• Work to be completed
Copy out each line of the material below that holds the string "picture".

• Recorded data
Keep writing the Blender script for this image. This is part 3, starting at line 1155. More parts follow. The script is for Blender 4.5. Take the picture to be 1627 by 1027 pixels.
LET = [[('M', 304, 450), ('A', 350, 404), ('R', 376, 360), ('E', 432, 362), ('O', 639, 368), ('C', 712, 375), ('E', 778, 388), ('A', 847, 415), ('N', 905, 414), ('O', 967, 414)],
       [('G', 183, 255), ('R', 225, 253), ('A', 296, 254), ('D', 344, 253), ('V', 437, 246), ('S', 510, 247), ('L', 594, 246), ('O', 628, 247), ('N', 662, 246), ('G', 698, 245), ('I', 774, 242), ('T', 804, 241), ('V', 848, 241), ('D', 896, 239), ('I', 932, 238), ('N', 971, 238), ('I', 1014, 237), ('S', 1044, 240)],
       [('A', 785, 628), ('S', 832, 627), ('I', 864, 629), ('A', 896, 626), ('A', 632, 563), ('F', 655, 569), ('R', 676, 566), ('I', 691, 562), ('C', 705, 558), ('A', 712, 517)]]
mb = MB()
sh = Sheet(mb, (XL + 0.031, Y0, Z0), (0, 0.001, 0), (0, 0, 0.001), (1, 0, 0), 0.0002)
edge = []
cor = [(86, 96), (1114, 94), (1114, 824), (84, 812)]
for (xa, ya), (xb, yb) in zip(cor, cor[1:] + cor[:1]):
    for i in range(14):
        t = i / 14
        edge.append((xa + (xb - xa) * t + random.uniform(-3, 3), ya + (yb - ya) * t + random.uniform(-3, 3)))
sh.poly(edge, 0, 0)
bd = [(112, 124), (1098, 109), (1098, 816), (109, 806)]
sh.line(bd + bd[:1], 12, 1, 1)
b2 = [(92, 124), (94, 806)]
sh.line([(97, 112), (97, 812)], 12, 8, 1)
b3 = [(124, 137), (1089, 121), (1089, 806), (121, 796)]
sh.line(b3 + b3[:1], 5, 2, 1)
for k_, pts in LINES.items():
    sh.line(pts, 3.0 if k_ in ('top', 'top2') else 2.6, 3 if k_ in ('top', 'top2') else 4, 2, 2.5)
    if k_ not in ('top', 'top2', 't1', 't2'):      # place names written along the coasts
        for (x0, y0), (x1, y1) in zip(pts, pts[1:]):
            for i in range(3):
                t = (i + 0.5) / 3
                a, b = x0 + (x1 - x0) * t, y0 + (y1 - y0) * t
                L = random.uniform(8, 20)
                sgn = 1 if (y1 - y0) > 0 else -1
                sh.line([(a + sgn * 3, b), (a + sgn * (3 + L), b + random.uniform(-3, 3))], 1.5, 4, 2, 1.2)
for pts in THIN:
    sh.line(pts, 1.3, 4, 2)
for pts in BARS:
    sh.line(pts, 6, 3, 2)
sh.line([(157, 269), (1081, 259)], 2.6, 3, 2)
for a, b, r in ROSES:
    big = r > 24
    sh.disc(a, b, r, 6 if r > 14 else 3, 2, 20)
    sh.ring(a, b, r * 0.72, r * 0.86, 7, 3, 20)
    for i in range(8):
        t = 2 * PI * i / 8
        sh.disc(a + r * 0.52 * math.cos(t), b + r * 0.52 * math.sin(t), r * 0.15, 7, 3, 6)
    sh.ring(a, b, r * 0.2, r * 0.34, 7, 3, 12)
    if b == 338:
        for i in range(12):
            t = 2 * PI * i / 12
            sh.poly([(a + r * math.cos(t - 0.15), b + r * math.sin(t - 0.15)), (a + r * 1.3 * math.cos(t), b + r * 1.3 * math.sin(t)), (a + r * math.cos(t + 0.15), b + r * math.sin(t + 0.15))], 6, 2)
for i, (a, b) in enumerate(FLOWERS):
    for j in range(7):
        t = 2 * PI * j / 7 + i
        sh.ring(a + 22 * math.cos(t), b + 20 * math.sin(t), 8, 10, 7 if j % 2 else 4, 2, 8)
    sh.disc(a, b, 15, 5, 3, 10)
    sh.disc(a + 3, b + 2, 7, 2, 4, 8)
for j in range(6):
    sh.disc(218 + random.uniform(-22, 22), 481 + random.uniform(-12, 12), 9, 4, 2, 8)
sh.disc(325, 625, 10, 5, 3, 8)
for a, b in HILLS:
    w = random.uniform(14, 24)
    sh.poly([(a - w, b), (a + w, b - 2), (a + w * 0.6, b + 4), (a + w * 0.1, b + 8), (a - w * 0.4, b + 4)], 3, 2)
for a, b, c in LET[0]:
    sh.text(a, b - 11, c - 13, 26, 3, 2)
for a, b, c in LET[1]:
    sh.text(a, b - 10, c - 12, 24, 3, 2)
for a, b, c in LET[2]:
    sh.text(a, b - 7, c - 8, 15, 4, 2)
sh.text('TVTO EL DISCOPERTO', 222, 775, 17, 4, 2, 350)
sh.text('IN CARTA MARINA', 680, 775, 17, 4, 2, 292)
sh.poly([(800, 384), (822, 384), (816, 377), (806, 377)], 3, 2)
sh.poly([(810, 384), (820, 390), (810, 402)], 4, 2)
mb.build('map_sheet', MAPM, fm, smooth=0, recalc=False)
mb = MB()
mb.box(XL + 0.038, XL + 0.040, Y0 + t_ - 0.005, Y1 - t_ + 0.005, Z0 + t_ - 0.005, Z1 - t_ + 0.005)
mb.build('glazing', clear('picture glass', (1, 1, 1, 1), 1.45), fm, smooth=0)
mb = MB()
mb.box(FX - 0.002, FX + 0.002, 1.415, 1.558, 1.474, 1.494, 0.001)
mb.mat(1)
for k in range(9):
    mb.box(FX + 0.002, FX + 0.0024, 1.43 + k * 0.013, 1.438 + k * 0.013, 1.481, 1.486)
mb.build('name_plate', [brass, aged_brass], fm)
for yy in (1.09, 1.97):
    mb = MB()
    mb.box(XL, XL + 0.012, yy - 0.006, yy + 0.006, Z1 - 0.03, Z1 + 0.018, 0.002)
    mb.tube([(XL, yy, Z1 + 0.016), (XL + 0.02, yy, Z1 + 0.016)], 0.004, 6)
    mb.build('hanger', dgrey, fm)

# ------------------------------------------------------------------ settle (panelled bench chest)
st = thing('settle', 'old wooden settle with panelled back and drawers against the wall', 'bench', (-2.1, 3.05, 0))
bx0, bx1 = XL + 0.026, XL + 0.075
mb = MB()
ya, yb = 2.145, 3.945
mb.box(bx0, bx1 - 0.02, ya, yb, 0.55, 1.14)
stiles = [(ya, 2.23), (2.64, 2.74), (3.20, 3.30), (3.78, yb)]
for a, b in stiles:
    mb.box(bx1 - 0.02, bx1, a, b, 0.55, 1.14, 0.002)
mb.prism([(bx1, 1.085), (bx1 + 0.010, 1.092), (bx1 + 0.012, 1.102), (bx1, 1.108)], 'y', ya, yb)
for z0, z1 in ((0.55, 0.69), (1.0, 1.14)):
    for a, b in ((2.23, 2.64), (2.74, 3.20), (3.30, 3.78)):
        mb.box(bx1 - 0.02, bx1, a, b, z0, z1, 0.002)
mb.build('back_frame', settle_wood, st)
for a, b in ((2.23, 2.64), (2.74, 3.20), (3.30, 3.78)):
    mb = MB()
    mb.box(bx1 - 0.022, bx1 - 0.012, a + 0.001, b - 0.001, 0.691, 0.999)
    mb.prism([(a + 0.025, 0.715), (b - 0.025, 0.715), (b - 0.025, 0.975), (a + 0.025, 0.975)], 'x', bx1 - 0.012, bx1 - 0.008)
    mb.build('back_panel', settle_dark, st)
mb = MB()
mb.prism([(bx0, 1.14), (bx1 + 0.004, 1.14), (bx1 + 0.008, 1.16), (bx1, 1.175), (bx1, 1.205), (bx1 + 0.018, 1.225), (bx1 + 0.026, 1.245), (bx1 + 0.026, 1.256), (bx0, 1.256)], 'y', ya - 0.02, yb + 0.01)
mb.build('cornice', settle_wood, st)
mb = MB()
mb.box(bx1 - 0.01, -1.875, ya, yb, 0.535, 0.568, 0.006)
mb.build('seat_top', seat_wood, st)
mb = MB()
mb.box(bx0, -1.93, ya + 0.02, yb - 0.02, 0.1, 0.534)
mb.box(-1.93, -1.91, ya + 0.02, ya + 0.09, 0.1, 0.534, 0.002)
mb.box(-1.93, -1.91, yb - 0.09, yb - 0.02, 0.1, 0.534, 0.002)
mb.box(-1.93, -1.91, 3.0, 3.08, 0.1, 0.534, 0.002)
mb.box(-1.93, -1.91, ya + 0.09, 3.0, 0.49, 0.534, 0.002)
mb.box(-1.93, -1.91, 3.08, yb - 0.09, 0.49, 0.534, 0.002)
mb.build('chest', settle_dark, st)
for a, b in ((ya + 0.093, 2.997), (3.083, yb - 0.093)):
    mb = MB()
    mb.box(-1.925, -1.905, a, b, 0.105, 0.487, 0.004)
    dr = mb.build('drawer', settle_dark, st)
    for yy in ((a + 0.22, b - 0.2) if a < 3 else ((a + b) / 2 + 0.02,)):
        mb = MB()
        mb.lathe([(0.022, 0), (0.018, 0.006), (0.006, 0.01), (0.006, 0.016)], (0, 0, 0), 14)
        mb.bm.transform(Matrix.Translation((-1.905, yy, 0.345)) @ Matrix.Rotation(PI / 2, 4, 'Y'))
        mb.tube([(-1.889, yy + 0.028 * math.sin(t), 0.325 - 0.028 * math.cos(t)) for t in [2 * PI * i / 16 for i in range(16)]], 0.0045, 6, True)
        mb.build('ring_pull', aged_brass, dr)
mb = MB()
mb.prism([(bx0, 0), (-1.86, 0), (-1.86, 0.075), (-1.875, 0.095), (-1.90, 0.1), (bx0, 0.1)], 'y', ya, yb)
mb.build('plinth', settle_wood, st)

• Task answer
Keep writing the Blender script for this image. This is part 3, starting at line 1155. More parts follow. The script is for Blender 4.5. Take the picture to be 1627 by 1027 pixels.
mb.build('glazing', clear('picture glass', (1, 1, 1, 1), 1.45), fm, smooth=0)